Rating:  Summary: It's not credible Review: I hate to criticize where others have been so admiring, and I'm not finished with the book, but I am reading in growing amazement. That it received the blurbs it did and the good reviews. Because...it doesn't ring true! I don't believe people act, think, feel, like the author has them do in this novel. Particularly do the notes with the mother, Phyllis, ring false. No mother and daughter relationship is like that! Which leads me to comment on the main character's relationship with her own daughter. She is such a wimp! When they pick the girl up from summer camp, what mother or father would put up with the guff the girl gives them without trying to get to the bottom of the problem? Also, the mother really has a serious lack of spunk. About life in general. If she's seriously depressed, why doesn't she get help. And the way the story is told is rather agravating--it doesn't built organically in suspense, but seems contrived. No, I'm sorry, but I wonder how this one got published when there are so many really talented writers who can't even get agents/editors to read their manuscripts.
Rating:  Summary: Wonderfully written, true to life Review: I loved this book. It is a simple, yet poignant story of a family in crisis. It is realistic, sad, but also hopeful. Dani Shapiro is such a gifted writer, and I read this in two days. I could not put Family History down, and read until 3:00a.m I only wish it was longer, and that perhaps she will write a sequel to Family History. Well worth reading!
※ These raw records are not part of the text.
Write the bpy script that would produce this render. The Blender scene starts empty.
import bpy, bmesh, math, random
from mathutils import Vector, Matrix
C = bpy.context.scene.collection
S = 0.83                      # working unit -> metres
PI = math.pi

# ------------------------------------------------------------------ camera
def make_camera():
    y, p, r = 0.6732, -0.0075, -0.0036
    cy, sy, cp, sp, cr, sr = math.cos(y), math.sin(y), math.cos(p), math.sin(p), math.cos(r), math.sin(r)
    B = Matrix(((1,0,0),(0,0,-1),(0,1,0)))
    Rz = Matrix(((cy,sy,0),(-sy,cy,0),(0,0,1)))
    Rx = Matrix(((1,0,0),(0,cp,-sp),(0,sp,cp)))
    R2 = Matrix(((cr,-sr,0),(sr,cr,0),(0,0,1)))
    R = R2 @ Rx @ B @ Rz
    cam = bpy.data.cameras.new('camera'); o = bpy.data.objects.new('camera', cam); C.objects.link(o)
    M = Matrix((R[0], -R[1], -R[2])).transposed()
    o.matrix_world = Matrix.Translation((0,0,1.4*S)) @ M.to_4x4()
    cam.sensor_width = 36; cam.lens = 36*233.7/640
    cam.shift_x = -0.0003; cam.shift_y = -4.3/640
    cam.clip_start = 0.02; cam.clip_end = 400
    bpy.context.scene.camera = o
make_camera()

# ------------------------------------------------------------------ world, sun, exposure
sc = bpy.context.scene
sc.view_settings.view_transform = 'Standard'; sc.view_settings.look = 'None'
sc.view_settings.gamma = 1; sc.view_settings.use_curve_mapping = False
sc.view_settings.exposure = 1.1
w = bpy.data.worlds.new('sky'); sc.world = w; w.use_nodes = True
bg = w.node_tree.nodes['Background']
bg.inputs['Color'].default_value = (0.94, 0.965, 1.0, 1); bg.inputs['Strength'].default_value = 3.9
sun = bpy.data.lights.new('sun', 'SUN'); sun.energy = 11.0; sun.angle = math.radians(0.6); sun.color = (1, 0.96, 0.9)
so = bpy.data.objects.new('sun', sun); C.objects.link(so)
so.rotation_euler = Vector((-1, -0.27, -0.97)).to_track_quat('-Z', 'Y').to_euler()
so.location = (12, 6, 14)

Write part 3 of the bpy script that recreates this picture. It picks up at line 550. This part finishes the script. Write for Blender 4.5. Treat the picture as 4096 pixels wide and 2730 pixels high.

Rating:  Summary: A good effort Review: I read a couple of Ms. Shapiro's prior books and found them to be disappointing (on a certain level I did enjoy the self-indulgent "Slow Motion," because I once worked for a few of "Lenny's" former partners). I was not planning to buy any more, but was taken in by Family History's cover and flap blurbs. Yeah, I judged a book by its cover. I think Family History represents a big step forward from earlier works. The clean prose and the issues being explored -- primarily, but not exclusively, the complications and disruption that difficult children can bring to all aspects of the family's life -- made for a quick and engaging read. In several respects this reminded me of Richard Ford's Pulitzer-winning Independence Day, one of my favorite American novels of the 1990s, except written from the wife's perspective. I had a hard time putting it down and stayed up late to finish it. Ulitmately, however, I have to give this about 3.5 stars. One of the ways I personally gauge a novel is whether it continues to occupy my thoughts after I've finished it. While it was hard to disengage from the book while it was open, it was not hard to put out of mind when it was closed. I'm pretty sure it's not going to make any difference in my real life or my reading life. Perhaps one of the reasons for that is that the characters were not particularly dimensional and did not speak with individual voices. They seemed to be repeating lines, acting out the author's plot, rather than living it. Still, best-seller readability while touching upon issues of substance is something. While I cannot give it an enthusiastic recommendation, I will be interested to check out what Ms. Shapiro writes next.